Welcome to your Full Scottish, live from our Cowcaddens studio in Glasgow.
Full Scottish programme starts at 12:00 on Sunday 17th February 2019
On the Full Scottish this week, presenter by Anne McLaughlin is joined by guests, Professor Kirstein Rummery and Kurt Bassuener, Senior Associate of the Democratization Policy Council.
From Tick Tock to Tick, Tick, Tick, Theresa May and the tories seem to have quietly replaced the clock they have been running down with a ticking time bomb, set to go off on the 29th March. Labour are almost complicit is it seems like that although they know where the time bomb is and when it is due to go off, but are unwilling to do anything about it because people voted to set off the time bomb in a referendum.
At least in the US, the opposition are opposing President Trump declaring a State of Emergency so he can get the money to build his wall, but will this move anger even traditional Republicans who see might see this as an abuse of the Constitution and the powers of the President. This looks as if it could go all the way to the US Supreme Court, unless the fallout from the Mueller investigations brings calls for impeachment across the party divide, as the revelations from the Manafort sentencing hearing bring the investigation closer to Trump’s front door.
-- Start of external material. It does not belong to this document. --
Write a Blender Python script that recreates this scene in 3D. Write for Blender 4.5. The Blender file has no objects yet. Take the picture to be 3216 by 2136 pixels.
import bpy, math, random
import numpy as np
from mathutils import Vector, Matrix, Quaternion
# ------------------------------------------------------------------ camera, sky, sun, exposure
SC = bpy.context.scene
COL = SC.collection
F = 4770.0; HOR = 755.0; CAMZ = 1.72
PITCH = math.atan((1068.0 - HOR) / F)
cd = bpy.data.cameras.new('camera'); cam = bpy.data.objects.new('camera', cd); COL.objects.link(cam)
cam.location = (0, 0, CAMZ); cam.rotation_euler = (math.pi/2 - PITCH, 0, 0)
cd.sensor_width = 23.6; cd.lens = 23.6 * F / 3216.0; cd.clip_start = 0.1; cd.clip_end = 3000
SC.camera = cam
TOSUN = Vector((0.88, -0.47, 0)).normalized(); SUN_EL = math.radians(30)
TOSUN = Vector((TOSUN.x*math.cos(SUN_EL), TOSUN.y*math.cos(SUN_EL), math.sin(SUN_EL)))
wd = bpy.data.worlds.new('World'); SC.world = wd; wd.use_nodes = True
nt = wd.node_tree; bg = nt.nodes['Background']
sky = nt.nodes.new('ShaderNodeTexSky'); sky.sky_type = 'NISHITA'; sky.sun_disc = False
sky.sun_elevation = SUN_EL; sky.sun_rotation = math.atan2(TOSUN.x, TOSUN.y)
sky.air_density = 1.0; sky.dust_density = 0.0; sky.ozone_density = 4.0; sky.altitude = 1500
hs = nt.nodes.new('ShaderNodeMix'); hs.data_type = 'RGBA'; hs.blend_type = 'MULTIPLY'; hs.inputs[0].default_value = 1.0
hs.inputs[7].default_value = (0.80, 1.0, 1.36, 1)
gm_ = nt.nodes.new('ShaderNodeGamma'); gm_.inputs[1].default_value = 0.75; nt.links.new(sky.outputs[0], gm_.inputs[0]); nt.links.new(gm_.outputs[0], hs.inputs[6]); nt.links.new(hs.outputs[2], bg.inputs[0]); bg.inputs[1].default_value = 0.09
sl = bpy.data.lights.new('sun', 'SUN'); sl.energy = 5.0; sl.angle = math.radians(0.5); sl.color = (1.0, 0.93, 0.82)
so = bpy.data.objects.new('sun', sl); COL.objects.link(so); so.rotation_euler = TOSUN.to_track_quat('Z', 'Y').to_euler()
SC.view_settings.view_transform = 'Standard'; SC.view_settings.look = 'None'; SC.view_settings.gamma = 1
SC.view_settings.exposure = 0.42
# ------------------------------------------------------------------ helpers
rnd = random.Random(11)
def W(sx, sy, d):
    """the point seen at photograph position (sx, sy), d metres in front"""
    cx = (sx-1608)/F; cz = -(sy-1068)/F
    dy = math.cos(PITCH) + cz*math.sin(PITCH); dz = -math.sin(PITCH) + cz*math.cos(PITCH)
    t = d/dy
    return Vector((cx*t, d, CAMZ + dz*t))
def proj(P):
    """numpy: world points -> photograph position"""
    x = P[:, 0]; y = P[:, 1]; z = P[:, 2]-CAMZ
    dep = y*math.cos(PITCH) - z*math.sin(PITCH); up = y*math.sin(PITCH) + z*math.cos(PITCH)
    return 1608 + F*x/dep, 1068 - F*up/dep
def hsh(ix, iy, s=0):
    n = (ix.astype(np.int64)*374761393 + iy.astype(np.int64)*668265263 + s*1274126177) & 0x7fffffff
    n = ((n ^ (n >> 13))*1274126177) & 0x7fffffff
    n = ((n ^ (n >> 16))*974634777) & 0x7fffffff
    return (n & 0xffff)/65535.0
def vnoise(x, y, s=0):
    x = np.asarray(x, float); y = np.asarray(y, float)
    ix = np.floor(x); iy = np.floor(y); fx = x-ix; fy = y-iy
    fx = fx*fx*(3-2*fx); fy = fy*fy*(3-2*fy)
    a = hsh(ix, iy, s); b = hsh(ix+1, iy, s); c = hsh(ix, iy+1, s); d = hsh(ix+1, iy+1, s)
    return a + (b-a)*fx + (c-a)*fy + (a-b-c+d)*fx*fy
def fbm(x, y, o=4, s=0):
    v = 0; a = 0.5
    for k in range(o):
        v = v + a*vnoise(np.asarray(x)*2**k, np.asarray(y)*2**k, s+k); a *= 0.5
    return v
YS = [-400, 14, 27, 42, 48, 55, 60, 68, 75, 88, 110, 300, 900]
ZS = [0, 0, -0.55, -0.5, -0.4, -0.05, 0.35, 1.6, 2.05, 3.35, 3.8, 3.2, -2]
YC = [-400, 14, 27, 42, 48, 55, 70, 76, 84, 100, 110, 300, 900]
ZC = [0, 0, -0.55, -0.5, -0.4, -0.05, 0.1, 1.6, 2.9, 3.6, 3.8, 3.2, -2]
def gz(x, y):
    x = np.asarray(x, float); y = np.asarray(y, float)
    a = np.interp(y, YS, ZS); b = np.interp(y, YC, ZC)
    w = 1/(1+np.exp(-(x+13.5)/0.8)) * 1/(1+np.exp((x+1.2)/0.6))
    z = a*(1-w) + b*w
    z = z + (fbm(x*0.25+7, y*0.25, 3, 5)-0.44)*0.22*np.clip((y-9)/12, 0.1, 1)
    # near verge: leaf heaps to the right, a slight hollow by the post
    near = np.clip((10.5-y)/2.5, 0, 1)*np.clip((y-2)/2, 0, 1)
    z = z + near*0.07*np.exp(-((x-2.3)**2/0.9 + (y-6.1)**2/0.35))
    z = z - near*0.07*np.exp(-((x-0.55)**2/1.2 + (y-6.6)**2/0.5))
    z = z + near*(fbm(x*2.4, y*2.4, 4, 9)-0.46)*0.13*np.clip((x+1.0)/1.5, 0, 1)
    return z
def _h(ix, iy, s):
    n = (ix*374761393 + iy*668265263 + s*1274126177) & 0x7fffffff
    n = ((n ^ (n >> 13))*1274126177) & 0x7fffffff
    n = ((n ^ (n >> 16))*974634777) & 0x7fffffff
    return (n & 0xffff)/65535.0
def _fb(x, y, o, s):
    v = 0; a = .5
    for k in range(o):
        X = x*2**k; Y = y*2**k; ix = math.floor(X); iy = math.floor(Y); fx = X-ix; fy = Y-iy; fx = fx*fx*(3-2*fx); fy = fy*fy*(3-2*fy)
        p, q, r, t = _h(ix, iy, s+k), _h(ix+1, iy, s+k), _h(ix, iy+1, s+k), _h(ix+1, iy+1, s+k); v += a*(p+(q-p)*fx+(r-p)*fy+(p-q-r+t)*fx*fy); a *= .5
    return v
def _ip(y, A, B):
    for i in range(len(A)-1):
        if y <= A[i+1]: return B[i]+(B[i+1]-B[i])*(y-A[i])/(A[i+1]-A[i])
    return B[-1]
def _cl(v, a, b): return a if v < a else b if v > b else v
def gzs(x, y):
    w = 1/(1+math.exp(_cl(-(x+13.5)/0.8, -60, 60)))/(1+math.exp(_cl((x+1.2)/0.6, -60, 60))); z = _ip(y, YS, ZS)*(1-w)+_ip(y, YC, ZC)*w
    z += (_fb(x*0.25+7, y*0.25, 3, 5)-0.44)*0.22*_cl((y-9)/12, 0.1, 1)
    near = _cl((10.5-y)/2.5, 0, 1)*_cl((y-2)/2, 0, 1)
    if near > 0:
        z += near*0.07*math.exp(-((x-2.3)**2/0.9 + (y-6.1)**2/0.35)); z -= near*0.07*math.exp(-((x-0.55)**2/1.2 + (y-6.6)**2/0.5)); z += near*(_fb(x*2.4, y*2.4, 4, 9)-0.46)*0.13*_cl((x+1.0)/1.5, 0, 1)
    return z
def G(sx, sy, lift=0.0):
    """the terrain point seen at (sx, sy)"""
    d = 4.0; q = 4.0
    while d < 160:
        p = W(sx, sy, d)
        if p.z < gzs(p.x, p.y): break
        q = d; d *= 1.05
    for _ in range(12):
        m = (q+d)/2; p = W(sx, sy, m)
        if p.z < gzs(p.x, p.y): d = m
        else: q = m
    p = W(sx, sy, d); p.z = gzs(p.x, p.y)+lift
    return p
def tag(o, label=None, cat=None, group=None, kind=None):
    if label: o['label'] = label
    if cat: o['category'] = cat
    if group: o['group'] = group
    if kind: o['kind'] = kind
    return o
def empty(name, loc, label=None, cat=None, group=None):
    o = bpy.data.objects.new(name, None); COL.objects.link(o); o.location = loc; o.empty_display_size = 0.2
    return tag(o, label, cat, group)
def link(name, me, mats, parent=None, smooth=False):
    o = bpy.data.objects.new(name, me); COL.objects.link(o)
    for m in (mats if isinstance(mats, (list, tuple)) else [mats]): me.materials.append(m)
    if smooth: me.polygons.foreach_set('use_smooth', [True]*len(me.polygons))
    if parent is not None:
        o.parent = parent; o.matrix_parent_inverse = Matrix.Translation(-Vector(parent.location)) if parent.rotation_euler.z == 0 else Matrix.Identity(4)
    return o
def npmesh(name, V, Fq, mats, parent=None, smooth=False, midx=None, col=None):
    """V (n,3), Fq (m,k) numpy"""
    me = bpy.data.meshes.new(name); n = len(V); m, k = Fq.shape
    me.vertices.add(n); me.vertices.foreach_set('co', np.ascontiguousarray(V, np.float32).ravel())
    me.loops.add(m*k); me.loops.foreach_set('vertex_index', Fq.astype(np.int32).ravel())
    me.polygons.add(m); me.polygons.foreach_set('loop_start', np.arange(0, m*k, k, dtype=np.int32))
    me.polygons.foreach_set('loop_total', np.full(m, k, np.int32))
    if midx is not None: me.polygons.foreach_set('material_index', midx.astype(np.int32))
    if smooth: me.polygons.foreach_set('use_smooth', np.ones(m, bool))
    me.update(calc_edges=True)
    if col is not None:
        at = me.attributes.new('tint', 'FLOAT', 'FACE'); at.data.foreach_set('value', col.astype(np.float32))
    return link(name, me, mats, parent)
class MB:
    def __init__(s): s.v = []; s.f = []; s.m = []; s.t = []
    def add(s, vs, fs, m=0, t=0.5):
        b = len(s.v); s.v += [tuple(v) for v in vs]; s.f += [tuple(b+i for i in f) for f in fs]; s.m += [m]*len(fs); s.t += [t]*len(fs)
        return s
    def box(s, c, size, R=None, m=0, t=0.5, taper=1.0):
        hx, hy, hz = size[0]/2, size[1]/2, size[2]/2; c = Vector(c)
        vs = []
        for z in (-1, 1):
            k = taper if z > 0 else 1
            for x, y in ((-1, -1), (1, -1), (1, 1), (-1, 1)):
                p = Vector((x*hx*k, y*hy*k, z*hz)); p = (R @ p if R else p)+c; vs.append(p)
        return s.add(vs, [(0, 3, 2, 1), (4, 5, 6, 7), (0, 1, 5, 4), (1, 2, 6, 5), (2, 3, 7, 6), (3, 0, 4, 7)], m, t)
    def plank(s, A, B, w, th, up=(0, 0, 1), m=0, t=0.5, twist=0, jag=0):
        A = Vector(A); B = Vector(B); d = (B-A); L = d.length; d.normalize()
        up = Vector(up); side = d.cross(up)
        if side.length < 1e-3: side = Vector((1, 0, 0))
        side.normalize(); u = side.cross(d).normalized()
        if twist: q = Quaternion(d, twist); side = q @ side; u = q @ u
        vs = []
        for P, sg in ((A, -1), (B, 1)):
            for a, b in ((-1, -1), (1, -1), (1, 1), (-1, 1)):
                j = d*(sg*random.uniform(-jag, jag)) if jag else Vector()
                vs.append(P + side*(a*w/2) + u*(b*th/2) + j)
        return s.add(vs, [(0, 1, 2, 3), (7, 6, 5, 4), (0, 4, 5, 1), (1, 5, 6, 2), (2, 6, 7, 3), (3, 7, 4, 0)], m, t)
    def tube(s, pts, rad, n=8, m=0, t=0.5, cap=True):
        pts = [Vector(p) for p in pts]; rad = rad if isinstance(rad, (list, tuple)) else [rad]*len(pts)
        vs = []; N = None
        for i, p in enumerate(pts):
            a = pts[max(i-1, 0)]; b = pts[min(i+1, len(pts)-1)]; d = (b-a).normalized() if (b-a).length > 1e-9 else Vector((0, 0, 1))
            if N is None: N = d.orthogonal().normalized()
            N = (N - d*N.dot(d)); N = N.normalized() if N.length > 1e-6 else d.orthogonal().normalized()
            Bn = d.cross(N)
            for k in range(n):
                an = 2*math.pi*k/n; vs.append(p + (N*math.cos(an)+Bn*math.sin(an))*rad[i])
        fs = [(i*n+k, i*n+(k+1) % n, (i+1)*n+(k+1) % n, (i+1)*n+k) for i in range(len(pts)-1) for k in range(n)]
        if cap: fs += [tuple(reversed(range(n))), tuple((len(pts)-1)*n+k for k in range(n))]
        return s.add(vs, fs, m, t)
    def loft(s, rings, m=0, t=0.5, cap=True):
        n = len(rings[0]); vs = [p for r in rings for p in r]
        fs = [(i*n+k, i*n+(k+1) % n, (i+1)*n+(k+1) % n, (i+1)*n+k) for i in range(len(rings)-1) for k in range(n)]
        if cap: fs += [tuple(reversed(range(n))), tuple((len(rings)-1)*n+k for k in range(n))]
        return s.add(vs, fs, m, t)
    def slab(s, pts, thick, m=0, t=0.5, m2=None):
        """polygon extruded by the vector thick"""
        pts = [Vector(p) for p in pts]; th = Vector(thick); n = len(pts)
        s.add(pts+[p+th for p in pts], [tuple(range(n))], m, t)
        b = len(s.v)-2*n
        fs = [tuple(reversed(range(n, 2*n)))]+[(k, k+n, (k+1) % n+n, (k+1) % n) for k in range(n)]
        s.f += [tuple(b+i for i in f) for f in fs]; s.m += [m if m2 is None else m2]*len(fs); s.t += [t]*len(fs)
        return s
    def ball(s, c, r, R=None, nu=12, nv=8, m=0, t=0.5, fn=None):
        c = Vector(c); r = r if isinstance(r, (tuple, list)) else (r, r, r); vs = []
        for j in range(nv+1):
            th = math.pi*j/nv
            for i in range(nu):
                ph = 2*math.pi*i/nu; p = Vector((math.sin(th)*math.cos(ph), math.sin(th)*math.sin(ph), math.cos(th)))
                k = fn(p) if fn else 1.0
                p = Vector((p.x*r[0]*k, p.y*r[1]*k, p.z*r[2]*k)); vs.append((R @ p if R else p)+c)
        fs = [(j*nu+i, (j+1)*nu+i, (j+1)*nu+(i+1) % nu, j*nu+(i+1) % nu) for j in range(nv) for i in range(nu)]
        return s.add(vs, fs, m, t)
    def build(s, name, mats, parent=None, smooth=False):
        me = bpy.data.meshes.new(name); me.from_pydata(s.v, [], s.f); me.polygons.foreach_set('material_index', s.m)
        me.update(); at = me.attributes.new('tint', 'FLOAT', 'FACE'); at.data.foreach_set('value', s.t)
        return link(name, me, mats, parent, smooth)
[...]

With the US and UK so deeply engaged in naval gazing, Defence Secretary Gavin Williamson’s attempt at gun boat diplomacy backfired as he upset the Chinese who cancelled Chancellor, Phillip Hammond’s trade visit. The West seem to be misreading or ignoring world events which have the potential to have serious consequences to peace and stability in the world. Putin’s visit to Serbia one month ago passed almost without comment in the West, but along with the growth of the far-right in Europe, alarm bells should be ringing about the possibility on renewed conflict in the Balkans.
The EU move so slowly in dealing with these events and with member states focussing in dealing with Brexit and the rise of the far-right, they remain unwilling to condemn Spain putting Democracy on Trial in the Catalonian Referendum show trial and they seem to be missing the rise of Vox and Francoists.
Will the UK try to prevent Shamina Begum and other UK citizens who left to join daesh from returning to the UK, or will they accept their legal obligation to allow them to return and deal with them appropriately according to any crimes committed or abuse suffered. One thing is certain is that a lot of treatment and care will be needed to help them readjust to live in society, whether as part of any prison sentence or care for victims.
School-children across the UK went on strike on Friday, calling on politician to bring about real change now to prevent disaster in these young people’s future. Putting off until tomorrow, what needs to be done today will affect our children’s future.
Kirstein Rummery joined the University in 2007, having worked previously at the Universities of Manchester, Birmingham and Kent. She is currently working on an NIHR/ESRC funded project on Dementia Friendly Neighbourhoods and a Big Lottery (DRILL) funded project on Costing Good Self-Directed Support.
She has previously led research funded by the ESRC, Scottish Government, Dept of Health and Joseph Rowntree Foundation. Projects included comparative care policy and gender equality, disability support, women’s politicisation, and partnership working between health and social care.
Kurt Bassuener is co-founder and Senior Associate of the Democratization Policy Council, under whose aegis he has published numerous policy briefs, papers, and studies, including two security risk analyses on Bosnia and Herzegovina (in 2011 and 2015). He has worked professionally on Bosnia and wider Balkan policy since 1997 and resided in Sarajevo in 2005-2016.
With Ambassador Jeremy Kinsman, he co-authored The Diplomat’s Handbook for Democracy Development Support, a project of the Community of Democracies. The third edition was published in Summer 2013 (http://www.democratizationpolicy.org/diplomats-handbook/). As the project’s Research Director, he authored or co-authored Handbook case studies on Belarus, Burma, Chile, China, Egypt, Ukraine and Zimbabwe.
He is currently a Fulbright scholar and PhD candidate at the University of St. Andrews. His ongoing research there focuses on the functional dynamics of postwar power-sharing in Bosnia and Macedonia – particularly how warlord politics are entrenched by such arrangements. His most recent academic publication is “A Durable Oligarchy: Bosnia and Herzegovina’s False Post-War Democratic Transition” in Sabrina Ramet, Christine Hassenstab, and Ola Listhaug’s “Building Democracy in the Post-Yugoslav States,” published by Cambridge University Press in May 2017.